Im übrigen sparte Corsten nicht mit Spott auf den FWF, der zur Pressekonferenz von ihm zwar eingeladen war, aber in einer verteilten Stellungnahme festhielt, dass alle Personen verhindert gewesen seien, beziehungsweise eine Pressekonferenz nicht der geeignete Ort einer Auseinandersetzung für diese Frage sei. Für Corsten, der nach Abschluss der Petition für Deutsch als FWF-Antragssprache knapp 3000 Unterschriften erreichte und von einem „vollen Erfolg“ sprach, stelle sich der FWF als eine Institution dar, die alle Forschungsrichtungen über einen Kamm scheren wolle, dabei aber als „Sprachpolizei“ auftrete , und damit einen großen Einfluss auf die jungen ForscherInnen nehme. Der Grund: der FWF sei in der besonderen Situation, dass er, anders als vergleichbare Institutionen in der Schweiz oder Deutschland, quasi eine nationale Monopolstellung in der Grundlagenforschungsförderung habe und mit seinem Deutsch-als-Antragssprache-Verbot viel stärker auf die geisteswissenschaftliche Forschung Einfluss nehme, als Förderstellen anderswo. Für Corsten geriere sich der FWF durch die rein englischsprachige Antragspraxis daher wie "eine pädagogische Einrichtung für schwer erziehbare Wissenschaftler".
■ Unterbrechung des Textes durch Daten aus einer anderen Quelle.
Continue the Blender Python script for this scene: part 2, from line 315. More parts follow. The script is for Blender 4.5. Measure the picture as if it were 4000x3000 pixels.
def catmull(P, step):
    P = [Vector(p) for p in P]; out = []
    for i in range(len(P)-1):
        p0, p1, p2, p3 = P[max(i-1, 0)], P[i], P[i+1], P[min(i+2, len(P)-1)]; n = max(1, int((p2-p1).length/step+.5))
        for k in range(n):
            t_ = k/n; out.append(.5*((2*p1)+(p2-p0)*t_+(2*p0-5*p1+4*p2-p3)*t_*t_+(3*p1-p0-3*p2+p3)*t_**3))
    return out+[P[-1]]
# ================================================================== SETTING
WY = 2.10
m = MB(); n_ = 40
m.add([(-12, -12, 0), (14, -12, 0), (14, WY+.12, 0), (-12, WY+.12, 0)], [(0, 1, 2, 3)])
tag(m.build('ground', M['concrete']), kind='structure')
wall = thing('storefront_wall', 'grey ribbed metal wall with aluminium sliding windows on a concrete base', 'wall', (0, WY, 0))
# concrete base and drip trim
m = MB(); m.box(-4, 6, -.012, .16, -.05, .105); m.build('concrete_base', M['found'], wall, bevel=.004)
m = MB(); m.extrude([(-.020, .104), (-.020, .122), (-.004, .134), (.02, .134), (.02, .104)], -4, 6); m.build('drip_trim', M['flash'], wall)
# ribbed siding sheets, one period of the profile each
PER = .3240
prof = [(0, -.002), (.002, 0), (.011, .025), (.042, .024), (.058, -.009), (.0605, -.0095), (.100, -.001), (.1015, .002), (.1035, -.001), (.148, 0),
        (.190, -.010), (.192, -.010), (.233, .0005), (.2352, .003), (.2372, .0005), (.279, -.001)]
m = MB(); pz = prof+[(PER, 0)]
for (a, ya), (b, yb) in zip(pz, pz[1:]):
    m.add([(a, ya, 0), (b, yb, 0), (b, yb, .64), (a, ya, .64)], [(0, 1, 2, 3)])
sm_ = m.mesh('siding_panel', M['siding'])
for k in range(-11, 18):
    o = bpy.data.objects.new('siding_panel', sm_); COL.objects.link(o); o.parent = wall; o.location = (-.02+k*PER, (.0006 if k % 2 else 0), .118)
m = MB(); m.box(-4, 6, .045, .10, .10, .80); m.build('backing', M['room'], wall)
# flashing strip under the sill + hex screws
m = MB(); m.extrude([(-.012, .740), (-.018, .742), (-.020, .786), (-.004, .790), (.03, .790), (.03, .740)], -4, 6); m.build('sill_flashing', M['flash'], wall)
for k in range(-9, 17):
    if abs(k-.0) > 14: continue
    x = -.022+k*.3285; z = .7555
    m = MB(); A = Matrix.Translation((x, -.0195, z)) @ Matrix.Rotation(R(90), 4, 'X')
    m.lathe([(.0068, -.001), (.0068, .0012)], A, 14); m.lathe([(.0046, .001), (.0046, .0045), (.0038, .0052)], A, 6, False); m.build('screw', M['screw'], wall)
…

Dass die Einführung von Englisch als FWF-Antragssprache aber zu keinen Rückgang der geisteswissenschaftlichen Forschungsförderung geführt hat, sondern im Gegenteil einen Aufschwung erlebte, bestritt Corsten gar nicht. Aber es sei dennoch darauf zu achten, dass auch Gutachter der Forschungsanträge eine hohe Qualität vorweisen können. Das bestritt Corsten aber.
Im übrigen habe die englischsprachige Praxis des FWF für die Geisteswissenschaften eher eine Einschränkung gebracht, da man selbst - auch auf Kongressen - immer multilingual unterwegs sei. Man spreche, so Corsten, Französisch, Italienisch, Deutsch oder auch Englisch, aber könne sich mit Italienern häufig auf Französisch besser unterhalten, oder man spreche eben in der jeweiligen Landessprache und antworte ebenfalls in seiner eigenen. "Es gibt immer einen Weg, wie man sich in einem multilingualen Umfeld verständigen könne."
Der FWF hatte bereits in einer im Mai abgegebenen Stellungnahme eine Wiedereinführung von Deutsch abgelehnt und auch in der Beantwortung der parlamentarischen FPÖ-Anfrage durch Wissenschaftsminister Reinhold Mitterlehner Ende Juni 2015 wird Englisch als FWF-Antragssprache nicht in Frage gestellt, zumal erstens überdurchschnittlich viele ERC-Grants durch Geisteswissenschaftler gewonnen wurden und es für bestimmte Bereiche - wie Germanistik oder Sprachwissenschaften - ohnedies Ausnahmeregelungen gebe.